Spirit and Frontier airlines make a combined 1,000 daily flights to over 145 destinations across the United States in over 19 countries in Latin America, and the Caribbean, including major cities, according to a statement. The merger is expected to close in the second half of 2022. 

“We worked jointly with the Board of Directors and senior management team across both carriers to arrive at a combination of two complementary businesses that together will create America’s most competitive ultra-low fare airline for the benefit of consumers,” said William A. Franke, the Chair of Frontier’s Board of Directors and the managing partner of Indigo Partners, Frontier’s majority shareholder.

The combined airline is anticipated to deliver $1 billion in annual customer savings and expand with more than 350 aircraft in order to deliver more “ultra-low fares”. They also said they expected to hire another 10,000 workers by 2026 to add to their current combined 15,000 employees.

 It is not clear which airline will lead or manage the merged company. 

“This transaction is centered around creating an aggressive ultra-low fare competitor to serve our Guests even better, expand career opportunities for our Team Members and increase competitive pressure, resulting in more consumer-friendly fares for the flying public.
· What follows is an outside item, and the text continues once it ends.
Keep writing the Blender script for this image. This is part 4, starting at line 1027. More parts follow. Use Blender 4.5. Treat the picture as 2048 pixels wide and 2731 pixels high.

We look forward to uniting our talented teams to shake up the airline industry while also continuing our commitment to excellent guest service,” said Ted Christie, President, and CEO of Spirit.

According to the joint statement, the merge is also expected to deliver “more reliable services through a variety of operational efficiencies, and expand frequent flyer membership offerings.” An estimated $5.3 billion in annual revenue is anticipated of the merged company based on 2021 results.

Once fully implemented, the merger is expected to deliver annual run-rate operating synergies of $500 million, primarily driven by scale efficiencies and procurement savings across the enterprise with approximately $400 million in one-time costs.

Under the agreement, the new airline will be comprised of 12 directors, including the CEO and seven of whom will be named by Frontier, and Spirit will name five. The board would be headed by William A. Franke, the chairman of Frontier and the managing partner of Indigo Partners, a private equity firm that invests in budget airlines.